Last year while visiting my aunt in Saskatchewan I purchased a few ounces of raw fleece from a local yarn shop. This was my first time working with raw fleece, and I never got around to sharing my experience. The fleece is a Clun Forest/ Corriedale cross, and since I hadn’t worked with Clun Forest before, I decided to buy a few ounces as a souvenir. I’m not sure how much the characteristics of this fleece resemble pure Clun Forest, but I’ve recently purchased some Clun Forest Roving for one of my Shave ‘Em to Save ‘Em projects, and both have a certain spongy quality that is different than other wool types I’ve encountered.

My first adventure was figuring out how to get my purchase across the border. I learned that it is legal to send fleece across the border, but decided to mail the fleece home in case the TSA agents weren’t aware of this fact. I figured the postal inspectors know what they’re doing, but I was still a little bit nervous about it being confiscated.

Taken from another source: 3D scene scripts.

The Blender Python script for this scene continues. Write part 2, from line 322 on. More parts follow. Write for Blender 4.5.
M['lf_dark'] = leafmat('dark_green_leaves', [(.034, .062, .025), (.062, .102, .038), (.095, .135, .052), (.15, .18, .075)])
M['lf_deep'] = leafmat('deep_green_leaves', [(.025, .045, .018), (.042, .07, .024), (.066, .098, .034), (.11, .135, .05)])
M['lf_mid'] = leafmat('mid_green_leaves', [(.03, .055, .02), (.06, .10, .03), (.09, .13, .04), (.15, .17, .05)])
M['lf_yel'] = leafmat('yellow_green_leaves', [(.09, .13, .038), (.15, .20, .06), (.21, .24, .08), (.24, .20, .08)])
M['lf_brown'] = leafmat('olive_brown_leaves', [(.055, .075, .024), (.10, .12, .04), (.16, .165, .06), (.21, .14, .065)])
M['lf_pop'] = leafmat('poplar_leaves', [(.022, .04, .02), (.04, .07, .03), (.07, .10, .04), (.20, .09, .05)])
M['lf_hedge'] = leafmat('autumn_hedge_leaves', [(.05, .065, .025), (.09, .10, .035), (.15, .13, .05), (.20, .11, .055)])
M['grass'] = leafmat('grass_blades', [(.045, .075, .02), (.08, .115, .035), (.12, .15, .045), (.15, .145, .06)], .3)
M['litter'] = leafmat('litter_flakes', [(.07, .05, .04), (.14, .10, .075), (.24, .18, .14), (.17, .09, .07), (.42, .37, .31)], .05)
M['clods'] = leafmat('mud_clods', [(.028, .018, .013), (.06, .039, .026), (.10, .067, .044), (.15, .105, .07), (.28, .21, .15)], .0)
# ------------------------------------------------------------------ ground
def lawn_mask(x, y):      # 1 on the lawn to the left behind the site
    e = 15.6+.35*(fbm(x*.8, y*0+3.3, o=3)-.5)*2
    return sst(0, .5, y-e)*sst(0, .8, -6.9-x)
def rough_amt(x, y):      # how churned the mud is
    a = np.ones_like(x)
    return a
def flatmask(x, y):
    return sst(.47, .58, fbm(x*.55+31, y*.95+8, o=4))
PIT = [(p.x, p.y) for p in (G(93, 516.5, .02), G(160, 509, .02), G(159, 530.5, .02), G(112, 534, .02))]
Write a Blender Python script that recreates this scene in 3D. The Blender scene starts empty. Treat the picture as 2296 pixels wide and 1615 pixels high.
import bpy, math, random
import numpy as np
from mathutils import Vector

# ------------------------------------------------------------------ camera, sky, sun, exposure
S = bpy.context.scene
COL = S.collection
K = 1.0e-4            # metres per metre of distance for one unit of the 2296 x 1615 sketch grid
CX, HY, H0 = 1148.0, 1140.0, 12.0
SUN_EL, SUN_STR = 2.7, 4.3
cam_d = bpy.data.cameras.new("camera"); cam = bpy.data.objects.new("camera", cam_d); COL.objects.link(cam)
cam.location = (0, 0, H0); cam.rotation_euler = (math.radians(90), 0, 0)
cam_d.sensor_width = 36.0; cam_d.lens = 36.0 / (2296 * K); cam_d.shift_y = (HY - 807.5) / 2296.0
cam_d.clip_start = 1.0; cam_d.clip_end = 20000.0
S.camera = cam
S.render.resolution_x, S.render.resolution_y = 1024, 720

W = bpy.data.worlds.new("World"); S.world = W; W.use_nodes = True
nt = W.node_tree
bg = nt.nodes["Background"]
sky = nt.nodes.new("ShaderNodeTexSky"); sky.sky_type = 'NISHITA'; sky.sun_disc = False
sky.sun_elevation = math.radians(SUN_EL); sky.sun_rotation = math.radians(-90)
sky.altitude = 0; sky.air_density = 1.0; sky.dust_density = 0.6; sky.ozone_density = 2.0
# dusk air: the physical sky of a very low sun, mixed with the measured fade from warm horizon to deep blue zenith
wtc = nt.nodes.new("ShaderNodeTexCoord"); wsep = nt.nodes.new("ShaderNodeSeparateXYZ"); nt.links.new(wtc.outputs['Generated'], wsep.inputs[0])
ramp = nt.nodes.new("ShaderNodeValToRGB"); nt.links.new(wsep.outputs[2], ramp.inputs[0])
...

Raw Clun Forest x Corriedale fleece

The fleece did arrive in the mail, however, and I set about washing and drying it. There was a fair bit of dirt and VM in the fleece, so I went through several soakings in plain water after the initial scouring with mild soap (I used Dr. Bronner’s unscented formula).

Washing the fleece
Locks post-washing

Once dried I decided to process the locks with my flick-carder. About half the fleece was leftover from this process, so I hand carded it to spin separately. I was finding it difficult to manage a short-forward draft, so after a bit of experimentation I settled on long-draw, which I used for both the flicked locks and the carded fleece.

A single lock
The final skeins. (L) Flick-carded, undyed. (R) Hand carded, dyed with avocado pits.

I’m pretty pleased with the finished result. The carded fleece had a few neps in it and so is a bit more irregular. The flick-carded yarn is fairly even and pleasantly bouncy, and the yarn took the dye well. I’m looking forward to spinning the Clun Forest roving I’ve bought so I can compare the two.